The Dvorak Violin Concerto has never enjoyed first rank status amongst the Romantic violin concertos, although it is blessed with an abundance of soaring melodies and a truly catchy last movement. The problem stems from the dedicatee, the violinist Joseph Joachim who was uncomfortable with the work’s atypical form.

He insisted on a number of changes, yet even after four years of painstaking revisions, he declined to perform it, leaving the premiere to the Czech violinist Frantisek Ondricek. Even more neglected is the Violin Sonata in F major Op. 57, a work I have wondered about but have never heard and which I found tuneful and attractive. Fortunately the final work, the Sonatina in G, is better known, largely due to Fritz Kreisler’s arrangement of the slow movement, which was hurriedly sketched on a shirt sleeve during Dvorak’s visit to Minnehaha Falls in Minnesota. Written alongside the New World Symphony and the American String Quartet, it is a modest work intended by Dvorak “for young people and grown-ups too”.

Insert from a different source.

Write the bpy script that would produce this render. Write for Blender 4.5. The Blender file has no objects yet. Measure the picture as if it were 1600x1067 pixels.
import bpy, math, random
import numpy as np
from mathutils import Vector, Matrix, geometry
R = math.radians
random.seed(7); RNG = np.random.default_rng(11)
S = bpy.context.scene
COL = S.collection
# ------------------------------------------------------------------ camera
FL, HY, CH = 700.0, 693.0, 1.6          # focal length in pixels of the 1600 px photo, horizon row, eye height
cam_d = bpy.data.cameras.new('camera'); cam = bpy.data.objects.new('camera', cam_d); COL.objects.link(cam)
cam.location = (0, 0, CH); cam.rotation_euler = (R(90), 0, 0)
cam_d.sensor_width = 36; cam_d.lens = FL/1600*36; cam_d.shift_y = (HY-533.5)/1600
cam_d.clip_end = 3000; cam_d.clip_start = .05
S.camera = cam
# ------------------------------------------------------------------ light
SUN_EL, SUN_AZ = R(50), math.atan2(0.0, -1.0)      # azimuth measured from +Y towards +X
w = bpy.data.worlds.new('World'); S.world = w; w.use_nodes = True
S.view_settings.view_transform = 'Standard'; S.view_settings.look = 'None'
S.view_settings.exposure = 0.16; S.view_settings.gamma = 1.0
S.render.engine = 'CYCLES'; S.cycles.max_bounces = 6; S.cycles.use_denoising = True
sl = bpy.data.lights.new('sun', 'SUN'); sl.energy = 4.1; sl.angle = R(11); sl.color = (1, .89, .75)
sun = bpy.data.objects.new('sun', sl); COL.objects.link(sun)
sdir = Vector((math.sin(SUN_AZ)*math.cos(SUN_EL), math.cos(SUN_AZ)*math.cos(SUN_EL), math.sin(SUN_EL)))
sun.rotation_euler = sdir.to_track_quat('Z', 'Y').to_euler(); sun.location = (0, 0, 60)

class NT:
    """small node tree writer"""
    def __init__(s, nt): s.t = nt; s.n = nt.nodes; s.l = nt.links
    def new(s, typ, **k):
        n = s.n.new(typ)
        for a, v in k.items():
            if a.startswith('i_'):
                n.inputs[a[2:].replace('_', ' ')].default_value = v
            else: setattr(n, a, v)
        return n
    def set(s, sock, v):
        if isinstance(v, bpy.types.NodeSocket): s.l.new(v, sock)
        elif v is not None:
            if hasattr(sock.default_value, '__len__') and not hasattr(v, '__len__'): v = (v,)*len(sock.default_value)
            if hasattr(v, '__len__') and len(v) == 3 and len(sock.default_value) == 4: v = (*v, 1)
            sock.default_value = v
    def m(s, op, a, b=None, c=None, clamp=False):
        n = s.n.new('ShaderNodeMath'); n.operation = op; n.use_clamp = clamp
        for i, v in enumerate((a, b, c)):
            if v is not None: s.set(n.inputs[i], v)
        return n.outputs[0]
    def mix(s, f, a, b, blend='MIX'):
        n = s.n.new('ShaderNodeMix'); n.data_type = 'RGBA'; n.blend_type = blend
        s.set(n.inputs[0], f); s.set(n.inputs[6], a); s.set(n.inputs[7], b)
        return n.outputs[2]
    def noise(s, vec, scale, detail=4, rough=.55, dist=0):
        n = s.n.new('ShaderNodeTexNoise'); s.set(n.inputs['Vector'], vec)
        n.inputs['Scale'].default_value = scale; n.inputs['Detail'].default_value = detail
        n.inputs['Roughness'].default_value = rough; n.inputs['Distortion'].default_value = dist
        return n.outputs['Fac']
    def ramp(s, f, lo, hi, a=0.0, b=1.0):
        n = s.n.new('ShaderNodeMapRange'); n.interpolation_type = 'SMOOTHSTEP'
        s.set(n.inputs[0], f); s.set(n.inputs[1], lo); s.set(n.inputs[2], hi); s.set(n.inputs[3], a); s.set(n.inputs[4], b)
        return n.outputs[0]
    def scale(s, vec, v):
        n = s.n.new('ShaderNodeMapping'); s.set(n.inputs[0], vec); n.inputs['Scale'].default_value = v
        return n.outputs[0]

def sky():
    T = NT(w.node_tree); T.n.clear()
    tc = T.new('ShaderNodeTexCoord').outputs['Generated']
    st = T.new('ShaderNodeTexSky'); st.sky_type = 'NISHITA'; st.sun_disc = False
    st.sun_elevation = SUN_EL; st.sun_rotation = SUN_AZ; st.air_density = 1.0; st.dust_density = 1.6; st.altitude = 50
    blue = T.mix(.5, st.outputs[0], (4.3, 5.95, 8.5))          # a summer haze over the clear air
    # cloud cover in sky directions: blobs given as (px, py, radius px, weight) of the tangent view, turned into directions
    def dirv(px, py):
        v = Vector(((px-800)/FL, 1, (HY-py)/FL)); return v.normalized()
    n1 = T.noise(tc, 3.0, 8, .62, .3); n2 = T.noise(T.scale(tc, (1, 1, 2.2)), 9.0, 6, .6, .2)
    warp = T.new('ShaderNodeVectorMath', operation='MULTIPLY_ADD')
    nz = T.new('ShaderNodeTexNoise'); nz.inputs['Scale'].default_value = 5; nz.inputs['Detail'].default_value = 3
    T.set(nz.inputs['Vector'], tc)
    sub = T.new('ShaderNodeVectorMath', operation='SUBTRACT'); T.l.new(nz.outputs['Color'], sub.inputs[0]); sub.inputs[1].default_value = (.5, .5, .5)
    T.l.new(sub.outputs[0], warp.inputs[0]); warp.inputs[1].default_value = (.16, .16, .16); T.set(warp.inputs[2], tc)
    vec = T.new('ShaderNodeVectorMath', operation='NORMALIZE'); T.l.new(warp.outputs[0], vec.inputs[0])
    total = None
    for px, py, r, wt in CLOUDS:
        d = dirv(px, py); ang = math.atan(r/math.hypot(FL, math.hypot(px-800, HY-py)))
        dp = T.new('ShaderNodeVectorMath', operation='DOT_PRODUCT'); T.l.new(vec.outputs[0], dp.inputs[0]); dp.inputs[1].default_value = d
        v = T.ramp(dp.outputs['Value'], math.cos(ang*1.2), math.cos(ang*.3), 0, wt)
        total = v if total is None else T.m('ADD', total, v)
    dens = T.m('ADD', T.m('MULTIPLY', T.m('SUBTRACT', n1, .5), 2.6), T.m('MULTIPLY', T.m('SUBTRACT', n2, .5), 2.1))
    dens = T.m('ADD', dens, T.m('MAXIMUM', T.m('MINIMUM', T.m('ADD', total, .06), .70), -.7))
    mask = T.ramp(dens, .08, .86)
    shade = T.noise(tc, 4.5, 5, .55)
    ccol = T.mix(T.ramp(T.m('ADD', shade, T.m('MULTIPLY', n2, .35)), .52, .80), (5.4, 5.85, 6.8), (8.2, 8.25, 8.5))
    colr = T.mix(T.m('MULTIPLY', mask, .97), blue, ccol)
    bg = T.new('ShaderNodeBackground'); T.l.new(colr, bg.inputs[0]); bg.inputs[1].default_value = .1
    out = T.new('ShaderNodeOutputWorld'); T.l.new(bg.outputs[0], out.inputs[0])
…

The violinist, Jack Liebeck, is a polished fiddler with a real gift for lyrical playing. He has a deep “in the string” sound which is intensely sweet even when he plays passionately, and there is a clear personality at work, although he could be more free at times. It may his youth or English reserve that constrains him, but I feel with age and experience his interpretations might bloom even more. Someone to watch.